2022年3月20日日曜日

先生同士で「学年開き」をやろう

いよいよ学年末。私たち教師にとっては一年間の成果と達成感、そしていくばくかの反省とともに子どもたちとの別れを惜しむといったそんな季節。そして、来年度の人事も気になるところ。どの学年、どんな同僚と学年を組むのか、噂話を耳にしはじめる季節でもあります。今が一番、期待に燃え「来年こそは!」と思いを新たにできる時期ではないでしょうか。

 

しかし、新年度の学年主任がとても管理的で、「やりたいと思っていたワークショップ授業の実践にブレーキがかかりそう」「学年なんでもそろえないと怒られそう」「いっそのこと、こっそりやってしまおうか?」 と、不安は尽きません。しかし問題の多くは、コミュニケーション不足だったりします。
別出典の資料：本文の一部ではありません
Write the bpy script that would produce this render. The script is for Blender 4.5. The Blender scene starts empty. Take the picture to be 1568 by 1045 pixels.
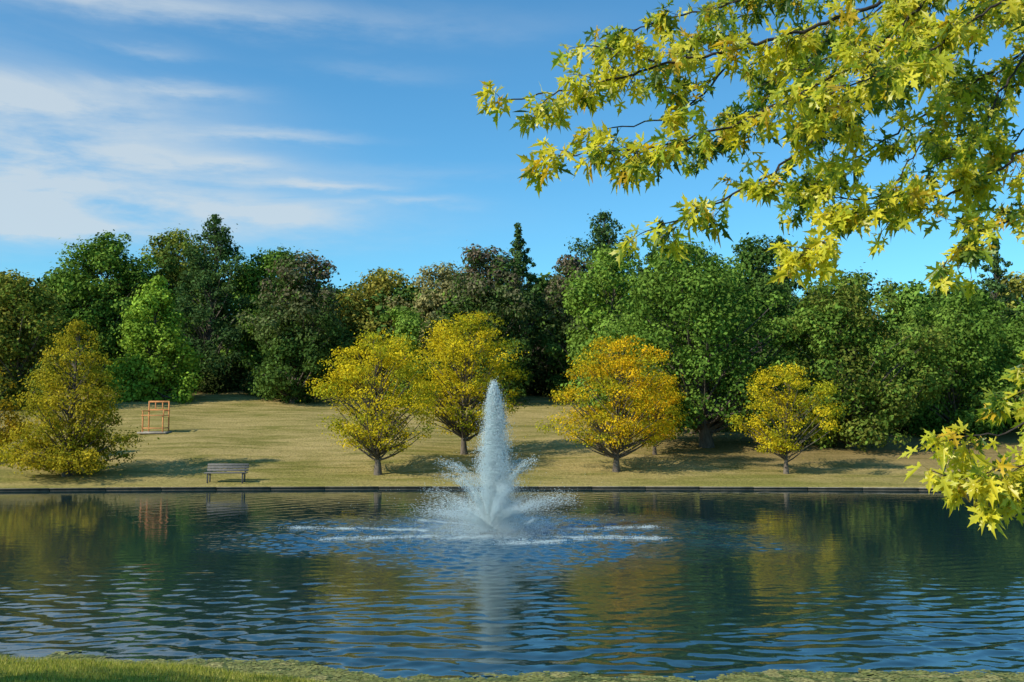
import bpy, math, random
import numpy as np
from mathutils import Vector
from mathutils.geometry import tessellate_polygon

scene = bpy.context.scene
scene.view_settings.view_transform = 'Standard'
scene.view_settings.look = 'None'
scene.view_settings.exposure = 0
rng = np.random.default_rng(7)

# ------------------------------------------------------------ terrain
def yf(x):
    x = np.abs(np.asarray(x, float))
    return 45.2 - 0.0022*np.minimum(x, 70)**2
def yn(x):
    x = np.asarray(x, float)
    return 13.3 + 0.0030*np.minimum(np.abs(x), 70)**2 + 2.0/(1+np.exp((x+4)/1.6)) \
        + 0.10*np.sin(x*1.3+1) + 0.05*np.sin(x*3.7)
def wob(x, y):
    return 0.12*np.sin(x*0.21+1.3)*np.sin(y*0.17+0.4) + 0.06*np.sin(x*0.53+y*0.31)
def slope(x):
    x = np.asarray(x, float)
    return 0.1075 - 0.018/(1+np.exp(-(x-13)/3.0))
def ground(x, y):
    x = np.asarray(x, float); y = np.asarray(y, float)
    t = y - yf(x)
    s = slope(x)
    tt = np.where(t < 45, t, 45+25*(1-np.exp(-(np.maximum(t, 45)-45)/25)))
    zf = 0.13 + s*tt + wob(x, y)*np.clip(t/8, 0, 1)
    t2 = yn(x) - y
    zn = 0.02 + 0.16*np.minimum(t2, 16) + 0.03*np.sin(x*1.1)*np.clip(t2, 0, 1)
    ti = np.minimum(y-yn(x), yf(x)-y)
    zi = -np.minimum(1.2, 0.05+0.35*ti)
    e = np.clip((np.abs(x)-62)/8, 0, 1)
    zi = zi*(1-e) + 0.3*e
    return np.where(t >= 0, zf, np.where(t2 >= 0, zn, zi))

# ------------------------------------------------------------ helpers
def link(o, parent=None):
    scene.collection.objects.link(o)
    if parent: o.parent = parent
    return o
def empty(name, loc=(0,0,0)):
    e = bpy.data.objects.new(name, None); e.empty_display_size = 0.3
    scene.collection.objects.link(e); return e

class Buf:
    """accumulates vertices / polygons / colours / material ids"""
    def __init__(s): s.v=[]; s.f=[]; s.c=[]; s.m=[]; s.n=0
    def add(s, V, F, C, mat=0):
        V = np.asarray(V, np.float32).reshape(-1,3); F = np.asarray(F, np.int32)
        C = np.asarray(C, np.float32)
        if C.ndim == 1: C = np.tile(C, (len(V),1))
        s.v.append(V); s.f.append(F+s.n); s.c.append(C); s.m.append(np.full(len(F), mat, np.int32))
        s.n += len(V)
    def obj(s, name, mats, parent=None, smooth=False):
        V = np.concatenate(s.v); C = np.concatenate(s.c)
        me = bpy.data.meshes.new(name)
        me.vertices.add(len(V)); me.vertices.foreach_set('co', V.ravel())
        loops = np.concatenate([f.ravel() for f in s.f])
        tot = np.concatenate([np.full(len(f), f.shape[1], np.int32) for f in s.f])
        st = np.concatenate([[0], np.cumsum(tot)[:-1]]).astype(np.int32)
        me.loops.add(len(loops)); me.loops.foreach_set('vertex_index', loops)
        me.polygons.add(len(tot)); me.polygons.foreach_set('loop_start', st)
        me.polygons.foreach_set('loop_total', tot)
        me.polygons.foreach_set('material_index', np.concatenate(s.m))
        if smooth: me.polygons.foreach_set('use_smooth', np.ones(len(tot), bool))
        me.update(calc_edges=True)
        a = me.color_attributes.new('Col', 'FLOAT_COLOR', 'POINT')
        a.data.foreach_set('color', np.concatenate([C, np.ones((len(C),1), np.float32)],1).ravel())
        for m in mats: me.materials.append(m)
        o = bpy.data.objects.new(name, me)
        return link(o, parent)

def tube(buf, pts, rad, sides=7, col=(.1,.08,.06), mat=0):
    pts = np.asarray(pts, float); n = len(pts)
    rad = np.asarray(rad, float)
    T = np.gradient(pts, axis=0); T /= np.linalg.norm(T, axis=1)[:,None]+1e-9
    ref = np.array([0.3,0.2,1.0]) if abs(T[0][2]) < 0.8 else np.array([1.0,0.2,0.1])
    A = np.cross(T, ref); A /= np.linalg.norm(A, axis=1)[:,None]+1e-9
    B = np.cross(T, A)
    th = np.linspace(0, 2*np.pi, sides, endpoint=False)
    V = pts[:,None,:] + rad[:,None,None]*(np.cos(th)[None,:,None]*A[:,None,:]+np.sin(th)[None,:,None]*B[:,None,:])
    i = np.arange(n-1)[:,None]*sides; j = np.arange(sides)[None,:]; k = (j+1) % sides
    F = np.stack([i+j, i+k, i+sides+k, i+sides+j], -1).reshape(-1,4)
    buf.add(V, F, col, mat)

def norm(v): return v/(np.linalg.norm(v, axis=-1, keepdims=True)+1e-9)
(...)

事前のちょっとした確認不足が誤解を生んでしまい、せっかく思いをもってよく学び、取り組もうとしていることなのに、同僚に否定されてしまうことだってあります。

 

新しい学年が発表された時、お互いどんな教師なのかはまだ分かっていないことがほとんどです。まずは先生たち同士が、気軽に話し合える関係性を築くことから始めてみませんか。学年内の心理的負担を減らすためにも、学年の先生を理解し、そして理解され、学年の先生と一緒に取り組めるための協力関係を耕すことです。何より、わかってくれる人が身近にいることが実践を続ける中で一番の励みとなるはずです。

 

 

 

そこで、新学期に向けて「学年開き」をしかけてみましょう。子どもたちとではありません。まず、先生同士の学年開きからです。自分は何者なのか、学年として子どもたちをどんなふうに育てていきたいのか、そんな思いを共有することから始めましょう。始業式が始まる前までに、学年内で1時間ほど時間をつくり、お互いの自己紹介から始めます。新学期の準備期間は様々なやるべき事は多いのですが、その多くは学期が始まってからでも可能です。今、学年団に必要なことは、お互いを知り、わかり合うことです。

 

ウォーミングアップにおすすめのテーマは、「その担当する学年だった子どもの頃の自分」です。誰にもある若かりし頃。その当時を思い出し、自分を少しだけ開いてみる経験をしてみます。当時の自分がどんなことを考えていたり、どんなことを夢中だったのか、それをもとに今度、出会う子どもたちとは、どんなことを大事にしたいのか改めて考え直すきっかけをつくります。もちろん話したくないことは自己選択することを事前に確認しておきましょう。そういう安心感の中で対話をする文化をまずは学年内に築き上げていきます。

 

実際に小学校時代の思い出の一品を用意して話し合うと実に面白いものです。ベテランな先生ほど、「まさか○○先生がその漢字ドリルでそんなことをしていたなんて!」といった話題も出てきますし、また、それを聞くのも楽しいものです。秘密を共有するかのように自分を開き、オープンマインドで話し合うことで、お互いどんなことを大切にしている教師なのか少しずつ分かり合えるきっかけをつくっていきます。

 

ここには学年に関わる全ての先生、支援員といった、あらゆる人たちを巻き込むことです。その人たちは学年の願いを委託する人ではありません。一緒に子どもたちたちと学年をつくり上げていく人なのです。大人の声、一人ひとりの声を大切にしていく。こういったことがまず先生同士でやれることで、子どもたちへ民主的なモデルとしての一歩となるはずです。

 

ここで、注意したいことがあります。自分のやりたいことをエンジン全開と打ち明けてしまうと、よけい怪しまれます。まずは同僚の人となりを理解することからです。関係が築き始めてから、「相談」とう形で投げかけていけばいいのです。時には、否定される不安もあるかもしれませんが一方で、率直に伝えた方が、のびのびとやれるように助けてもらえることが多くあるはずです。関係性の浅いままで、同僚の知らないところで勝手に何かやっているから、不審がられるのです。

 

年度の初めにつくった共通の学年のテーマやめあては、目の前の子どもたちを見てつくられたものではありません。次に5月の学年会で、学年のテーマやめあてをメンテナンスしていく必要があります。大事にしていたことできたことやもう少しこうしたかったことなどを毎回、話題にしていくことです。学年の願いは、具体的な日常とつなげてこれを話し合わなければ前に進むことはできません。

 

新学期は大人であっても心理的に不安になる時です。そんな不安を受け止めてもらったり、今後、支えたり、支え合ったりするため、学年の先生と「一緒に話しませんか?」と声をかけることからはじめてみませんか。いつも怪訝な顔をしていた先生ほど、自分の話を聴いてもらうことで、その鎧がとけるかのように笑顔となるものです。先生同士の関係性のストレスから少しでも解放されるように、また自分が居心地良く働けるように、新学期できることはありそうです。